Friday, 22 September 2017

Sugar and Smoke

What’s a bank holiday without a fractious trip on the M25 to see relatives - punctuated by a stopping off for a ‘relaxing’ meal and a few drinks, all while getting suitably lost en route. I mean is it even a bank holiday without an argument about what music to play in the car and which way you should have gone at the last roundabout, before lunchtime?

Our venue for a late summer bank holiday squabble (the last opportunity until Christmas) was the Maldon Smokehouse. A traditional smokehouse - tucked down a quiet little lane - that offers a succinct menu of cured fish, meat and cheeses, plus a few hot dishes, in a secluded spot overlooking the river Chelmer. Real Robinson Crusoe stuff, if you can ignore the fact you're actually still in an estuary town somewhere in East Essex.

It’s an utterly idyllic location, conveniently ignoring the tiled roof of Tesco’s peering out from the foliage across the water and the gentle hum of the A414 in the distance . Auspiciously, on our visit at the fag-end of August, the English weather was clement enough to sit out in shirt sleeves and enjoy the last warming rays of summer sun.

It’s unlicensed, but they let you BYO - with no charge, and our arrival was swiftly heralded by a cheery greeting - a special shout must go to the service, which throughout was as sweet as the seafood - and the appearance of an ice bucket, filled with ice, and glasses for our bottle of verdicchio. A very civilised start to proceedings.

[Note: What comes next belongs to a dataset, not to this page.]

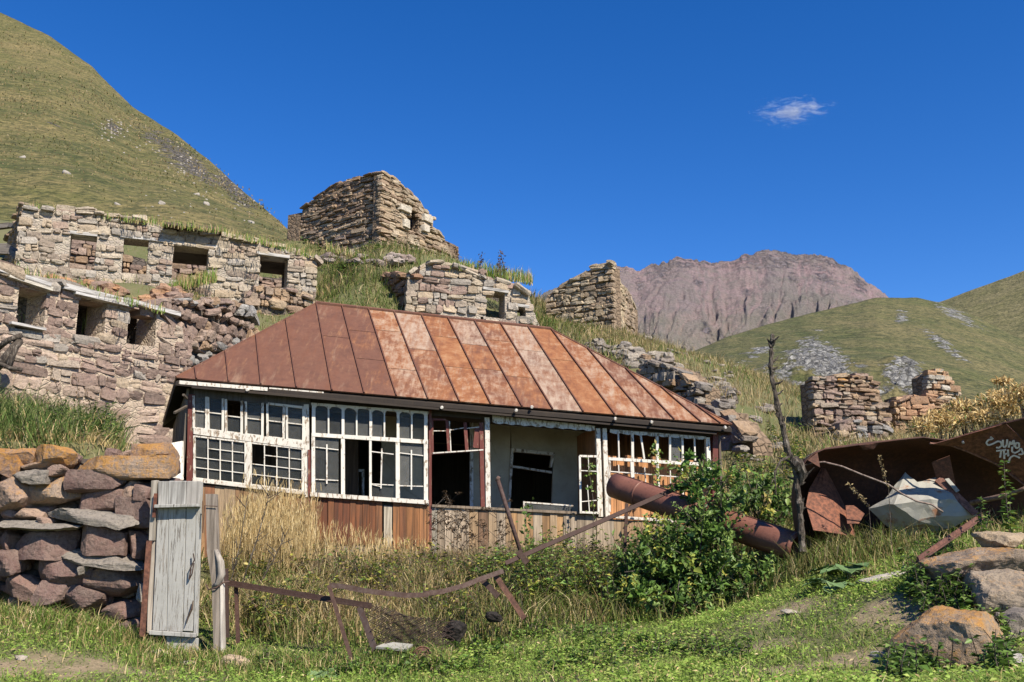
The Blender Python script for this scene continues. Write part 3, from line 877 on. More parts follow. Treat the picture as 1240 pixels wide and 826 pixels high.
# ------------------------------------------------------------------ the house: walls, windows
def q2(x0, x1, yt, yb, off=0.0):
    """front-wall quad between picture columns x0, x1; yt, yb give the picture row at a column"""
    return [fw(x0, yt(x0), off), fw(x1, yt(x1), off), fw(x1, yb(x1), off), fw(x0, yb(x0), off)]
def line(x0, y0, x1, y1):
    return lambda x: y0 + (y1 - y0) * (x - x0) / (x1 - x0)
def fbox(name, mat, x0, x1, yt, yb, front, thick, parent=house, color=None, bevel=0.0):
    m = MB()
    m.prism(q2(x0, x1, yt, yb, front), -HN * thick)
    return m.build(name, mat, parent, color=color, bevel=bevel)
def fbar(name, mat, p, q, wpx, front, thick, parent=house, color=None):
    """a bar in the front wall between two picture points, wpx picture pixels wide"""
    a, b = fw(*p, front - thick / 2), fw(*q, front - thick / 2)
    m = MB()
    m.bar(a, b, wpx * 0.01265, thick, up=HN)
    return m.build(name, mat, parent, color=color)
def zl(x, y):     # points read in the enlarged views
    return (195 + x * 0.19372, 450 + y * 0.19372)
def zb(x, y):
    return (370 + x * 0.24211, 470 + y * 0.24211)
def zr(x, y):
    return (500 + x * 0.32258, 470 + y * 0.32258)
def pane(x0, x1, yt, yb, parent, dust, off=-0.035):
    m = MB()
    m.prism(q2(x0, x1, yt, yb, off), -HN * 0.004)
    return m.build("pane", M_GLASS, parent, color=(1, 1, 1, dust))
random.seed(12)
# head beam over the windows, sunk to the right; wall plate above
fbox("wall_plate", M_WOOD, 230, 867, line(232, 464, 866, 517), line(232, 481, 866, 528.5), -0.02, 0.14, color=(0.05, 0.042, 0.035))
fbox("header_board", M_WOOD, 235, 376, line(235, 470, 376, 482), line(235, 481, 376, 494), 0.02, 0.04, color=(0.085, 0.08, 0.075))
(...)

I went classic with the crevette, prawn and smoked salmon combo; three slices of hand carved salmon, a pile of plump Crustacea and a dish of marie rose sauce - not far away from being my perfect desert island starter (I’d add some wobbly aioli, for extra dipping; and maybe some barbecued squid and scallops, cos why not).

It was all utterly lovely; the thick-cut fish had a pleasingly robust texture and firmness and a delicate smokiness, while the sweet prawns were very pleasing when dunked in the retro sauce. Best of all were the crevettes (a word with a seemingly interchangeable definition, taken here to mean ‘larger prawn’), which were like the prawns on steroids and accordingly exceptional.

The Ewing’s Seafood Overboard platter included salmon, prawns (peeled and unpeeled), mackerel, crayfish and a choice of crevettes or half a Norfolk crab. Again, it was all great, although a special shout out to the mackerel, which was buttery and delicate in comparison to the more familiar thwack of smoke from industrially produced fish (although my jaded taste buds do have a soft spot for a liberally-peppered mackerel fillet with a good squeeze of lemon). 

The crayfish was also surprisingly perky and delightful (does anyone really like crayfish), managing to not taste disappointingly like fishy cotton wool. And of course the Ewing had hours of fun (literally), dissecting her prawns in the manner of Dr Lecter.

To finish we shared the only pud on their menu (although, they do have Rossis ice cream and smoked cheeses) , a honeycomb cheesecake studded with chunks of chocolate and shards of cinder toffee and served with lashings of chocolate sauce and an entirely superfluous – although very welcome – ball of vanilla ice cream. 

The texture was more airy, like a frozen parfait, than the dense and claggy cheesecake I normally prefer (Waitose New York style, eaten on the sofa, normally in a state of semi-undress) but this version made the perfect palette cleanser after all the salt and smoke.

Ping pong and prawns may not be a classic combination, but adjacent to the cosy indoor restaurant area you can also find a games room, complete with table tennis tables that can be hired for a fiver an hour - the Ewing fancied a burl, but I needed more time for lunch to go down before attempting any Forest Gump style acrobatics. There’s also fussball, if you fancy something a little more sedentary (tbf, I normally find watching Spurs on the TV exhausting enough).

It's a strictly cash only enterprise, and luckily we manage to scrape together enough moolah to pay the bill and have some pocket change left for a couple of goodies from their takeaway counter, deciding, after much deliberation, on smoked duck breast and smoked Stilton - although the honey coloured wedges of brie and silvery whole mackerel were very tempting. Perfect for a ploughman’s lunch when we were back home, contemplating the sudden onslaught of autumn.

The fact the Ewing was driving meant I got the lion’s share of the wine, something she bore with exceedingly good grace after enduring a drunken trip to the supermarket, with me stumbling up and down the aisles, picking up improbably flavoured crisps after our meal. 

Thankfully bickering was averted on the rest of our journey, mainly as I was occupied by serenading her with a tuneless version of Saturday Love as we drove through Thetford Forest (where I took the part of both Alex, and Cherelle). I would say it was special treat for high days and holidays – but it’s pretty much every Saturday, in our house… sugar.